Monday, December 17, 2012

Media Moment: Cosmo makes me blush


I was again looking for a topic in which to post this blog, and I found myself typing into google seemingly endless combinations of words with women next to it.  Women + Rights, Women + Issues, Women + News.  So I just went to http://www.cosmopolitan.com/.  We had talked about it for class, about its origins and its creator, so I guess it seemed an appropriate place to go.  What I saw kind of frightened me. I really did blush.  I immediately looked over my shoulder to see if anyone could see what I had just seen. The last time I had seen an issue of Cosmo in the "wild", I had visited an old girlfriend at her dorm in Boston, which she occupied with about four other women.  Loose copies of the magazine were scattered around the suite and when I picked one up and began to leaf through it, she dismissively waived her hand and told me it was "ridiculous" and it was kind of like reading the Weekly World News to keep up with current events.  She did mention that it was fun. Going through the website I imagined the "fun" aspect of it was an acquired taste, kind of like smoking your first cigarette or drinking hard liquor for the first time.  The first experience is an intense and revolting burning sensation that leaves you breathless and choking for air, but with repeated attempts becomes normal and eventually enjoyable. I mean, if you're into that kind of thing.

I normally feel that I'm keyed into modern culture or at least desensitized to it to the degree that I don't have a puritanical reaction to anything anymore.  I guess that's a naive way to approach the internet.  I just didn't expect such a calculated and intense approach to sexuality. Which I can only really describe as the cool methodical way a lion, or stalker, approaches its prey.  I wonder if I am just purely ignorant of this publication, and it's a matter of "just not getting it." I do find the inverse, say Maxim for example, to be equally gross.  As man I was ready for that kind of grossness, I guess. Am I being chauvinistic?  I'd like to know what you think of Cosmo?

1 comment:

  1. Your humorous description of your experience with Cosmo is entirely relatable. When I first moved to New York, I had a co-worker at a restaurant that I worked in, who thought it was her to job to take me under her wing, and show me the 'way of a woman'. At the time, I was holding onto my V-Card for pretty much anyone that I trusted enough to give 'it' to. I remember her saying to me, "the worst thing I did with my first, was pretend that I was some sort of goddess in the bedroom. I didn't leave any room for innocence and purity, and I pretended like I had been doing 'this' for years. Don't make that same mistake".

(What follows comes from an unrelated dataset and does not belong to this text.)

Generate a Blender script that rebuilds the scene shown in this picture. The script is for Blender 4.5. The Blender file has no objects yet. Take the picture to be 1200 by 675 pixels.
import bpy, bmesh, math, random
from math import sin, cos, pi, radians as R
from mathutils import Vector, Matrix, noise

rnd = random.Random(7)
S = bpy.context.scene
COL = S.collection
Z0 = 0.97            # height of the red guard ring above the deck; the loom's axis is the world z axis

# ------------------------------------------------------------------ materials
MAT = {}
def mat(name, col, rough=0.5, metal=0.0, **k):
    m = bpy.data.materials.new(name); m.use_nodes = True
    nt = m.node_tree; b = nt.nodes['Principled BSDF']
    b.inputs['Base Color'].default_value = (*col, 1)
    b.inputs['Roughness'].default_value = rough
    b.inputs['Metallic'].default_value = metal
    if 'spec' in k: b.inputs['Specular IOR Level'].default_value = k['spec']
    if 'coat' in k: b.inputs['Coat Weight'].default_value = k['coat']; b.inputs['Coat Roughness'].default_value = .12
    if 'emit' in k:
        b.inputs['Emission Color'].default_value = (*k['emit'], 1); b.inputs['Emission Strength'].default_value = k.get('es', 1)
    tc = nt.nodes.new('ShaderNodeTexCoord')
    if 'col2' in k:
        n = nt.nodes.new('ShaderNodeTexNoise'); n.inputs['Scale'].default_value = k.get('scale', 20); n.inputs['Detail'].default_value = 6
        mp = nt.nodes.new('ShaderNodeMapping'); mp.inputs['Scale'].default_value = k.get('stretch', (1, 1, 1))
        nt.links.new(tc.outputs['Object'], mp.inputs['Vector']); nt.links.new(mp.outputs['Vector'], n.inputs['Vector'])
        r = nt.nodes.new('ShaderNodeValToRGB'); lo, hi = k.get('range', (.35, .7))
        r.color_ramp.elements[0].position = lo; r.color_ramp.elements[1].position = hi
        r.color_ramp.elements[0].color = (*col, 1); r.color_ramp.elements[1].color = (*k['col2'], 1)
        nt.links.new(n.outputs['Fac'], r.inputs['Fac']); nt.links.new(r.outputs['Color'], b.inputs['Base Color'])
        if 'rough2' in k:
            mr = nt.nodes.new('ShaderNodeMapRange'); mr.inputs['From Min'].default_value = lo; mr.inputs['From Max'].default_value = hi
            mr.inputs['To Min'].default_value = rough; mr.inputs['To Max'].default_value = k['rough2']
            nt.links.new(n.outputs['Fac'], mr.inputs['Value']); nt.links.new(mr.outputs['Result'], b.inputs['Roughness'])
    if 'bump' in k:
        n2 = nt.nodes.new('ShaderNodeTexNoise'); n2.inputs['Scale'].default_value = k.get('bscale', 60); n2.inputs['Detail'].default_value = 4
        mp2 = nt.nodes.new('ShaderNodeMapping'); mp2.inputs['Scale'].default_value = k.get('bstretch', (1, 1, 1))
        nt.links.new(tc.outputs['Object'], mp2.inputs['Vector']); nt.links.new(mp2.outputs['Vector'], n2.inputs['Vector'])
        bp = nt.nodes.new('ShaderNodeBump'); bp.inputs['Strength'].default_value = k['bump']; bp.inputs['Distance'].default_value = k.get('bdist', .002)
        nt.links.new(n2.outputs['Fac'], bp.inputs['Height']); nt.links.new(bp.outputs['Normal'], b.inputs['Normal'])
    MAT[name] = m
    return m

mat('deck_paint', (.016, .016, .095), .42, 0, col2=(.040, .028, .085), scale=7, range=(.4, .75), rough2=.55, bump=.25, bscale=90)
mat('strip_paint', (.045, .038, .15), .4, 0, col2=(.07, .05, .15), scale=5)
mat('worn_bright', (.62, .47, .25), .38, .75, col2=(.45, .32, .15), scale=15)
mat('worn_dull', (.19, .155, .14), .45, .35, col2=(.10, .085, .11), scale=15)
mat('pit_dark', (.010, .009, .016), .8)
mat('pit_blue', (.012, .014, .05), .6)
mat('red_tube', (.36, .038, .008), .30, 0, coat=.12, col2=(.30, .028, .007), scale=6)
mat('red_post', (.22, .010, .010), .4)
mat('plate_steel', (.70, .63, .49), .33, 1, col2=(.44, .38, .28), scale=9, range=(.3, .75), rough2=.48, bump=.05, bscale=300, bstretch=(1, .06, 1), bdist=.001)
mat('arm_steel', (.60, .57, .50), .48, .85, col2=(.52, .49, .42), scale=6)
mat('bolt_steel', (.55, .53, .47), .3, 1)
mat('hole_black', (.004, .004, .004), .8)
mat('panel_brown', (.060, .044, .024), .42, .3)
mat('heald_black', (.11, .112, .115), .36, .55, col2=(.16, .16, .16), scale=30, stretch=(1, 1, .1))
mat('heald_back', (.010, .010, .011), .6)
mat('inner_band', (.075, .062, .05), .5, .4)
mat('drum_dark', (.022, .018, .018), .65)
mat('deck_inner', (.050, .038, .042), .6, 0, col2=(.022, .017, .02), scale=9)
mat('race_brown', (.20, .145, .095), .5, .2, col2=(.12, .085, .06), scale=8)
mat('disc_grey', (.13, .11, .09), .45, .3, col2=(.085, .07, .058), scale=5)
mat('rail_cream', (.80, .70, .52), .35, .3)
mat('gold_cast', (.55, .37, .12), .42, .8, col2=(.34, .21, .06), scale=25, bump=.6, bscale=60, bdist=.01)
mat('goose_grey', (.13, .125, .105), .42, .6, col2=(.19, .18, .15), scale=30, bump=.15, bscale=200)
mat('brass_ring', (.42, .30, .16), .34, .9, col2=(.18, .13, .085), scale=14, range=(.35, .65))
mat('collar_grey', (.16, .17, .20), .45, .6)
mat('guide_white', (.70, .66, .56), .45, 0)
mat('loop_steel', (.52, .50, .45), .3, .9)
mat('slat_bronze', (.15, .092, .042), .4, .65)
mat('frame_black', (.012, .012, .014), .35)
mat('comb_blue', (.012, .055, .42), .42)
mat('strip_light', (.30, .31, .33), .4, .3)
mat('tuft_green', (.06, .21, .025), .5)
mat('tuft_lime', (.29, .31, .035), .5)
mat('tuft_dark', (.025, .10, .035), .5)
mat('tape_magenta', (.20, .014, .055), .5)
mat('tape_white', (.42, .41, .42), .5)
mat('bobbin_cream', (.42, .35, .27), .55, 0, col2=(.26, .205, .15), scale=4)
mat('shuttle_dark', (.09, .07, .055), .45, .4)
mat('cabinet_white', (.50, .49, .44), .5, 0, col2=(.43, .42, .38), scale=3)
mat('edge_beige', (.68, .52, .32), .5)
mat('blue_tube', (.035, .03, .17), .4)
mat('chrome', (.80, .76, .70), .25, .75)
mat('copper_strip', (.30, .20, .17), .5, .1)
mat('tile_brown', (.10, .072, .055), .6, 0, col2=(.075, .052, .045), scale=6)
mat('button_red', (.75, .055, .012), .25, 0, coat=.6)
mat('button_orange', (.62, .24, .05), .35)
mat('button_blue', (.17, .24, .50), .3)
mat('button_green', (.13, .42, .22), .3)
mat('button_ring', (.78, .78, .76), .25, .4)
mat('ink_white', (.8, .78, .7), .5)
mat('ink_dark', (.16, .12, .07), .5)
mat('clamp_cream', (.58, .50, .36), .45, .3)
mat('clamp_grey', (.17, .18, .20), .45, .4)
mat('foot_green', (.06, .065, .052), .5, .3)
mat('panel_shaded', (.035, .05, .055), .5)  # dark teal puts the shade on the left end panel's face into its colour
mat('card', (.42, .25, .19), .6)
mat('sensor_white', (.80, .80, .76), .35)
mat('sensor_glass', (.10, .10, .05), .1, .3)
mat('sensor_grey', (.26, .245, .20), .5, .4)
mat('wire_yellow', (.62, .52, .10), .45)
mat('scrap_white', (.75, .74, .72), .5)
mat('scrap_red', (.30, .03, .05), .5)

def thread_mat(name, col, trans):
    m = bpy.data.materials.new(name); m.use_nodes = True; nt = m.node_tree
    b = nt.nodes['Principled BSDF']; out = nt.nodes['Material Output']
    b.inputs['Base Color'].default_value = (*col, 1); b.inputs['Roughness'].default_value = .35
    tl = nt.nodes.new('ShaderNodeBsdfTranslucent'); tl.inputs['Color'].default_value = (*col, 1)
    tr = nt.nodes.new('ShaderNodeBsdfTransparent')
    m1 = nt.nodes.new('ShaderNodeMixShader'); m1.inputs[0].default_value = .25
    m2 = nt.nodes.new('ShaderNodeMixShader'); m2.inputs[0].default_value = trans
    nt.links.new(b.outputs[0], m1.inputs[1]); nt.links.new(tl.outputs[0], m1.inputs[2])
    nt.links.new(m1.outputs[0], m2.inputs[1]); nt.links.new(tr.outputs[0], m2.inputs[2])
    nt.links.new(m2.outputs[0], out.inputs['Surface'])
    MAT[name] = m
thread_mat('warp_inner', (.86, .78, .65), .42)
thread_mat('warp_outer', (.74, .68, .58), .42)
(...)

    Holding onto her advice, I allowed my first 'experience' to be innocent and pure. After that, I wanted to know how to do EVERYTHING. I went to Cosmo.

    THE WORST EXPERIENCE EVER. I was not even close to ready to be a 'sizzling-sex-symbol' and those '7 things I didn't know would make my man howl', yeah, I really didn't need to know about any of that. Cosmo took away part of the innocence and fun in exploring sexual behaviors and preferences. However, I am most horrified when I look back on reading Cosmo in middle school with my girlfriends. We had NO CLUE what we were reading, thank God, but we were still exposed to all of it.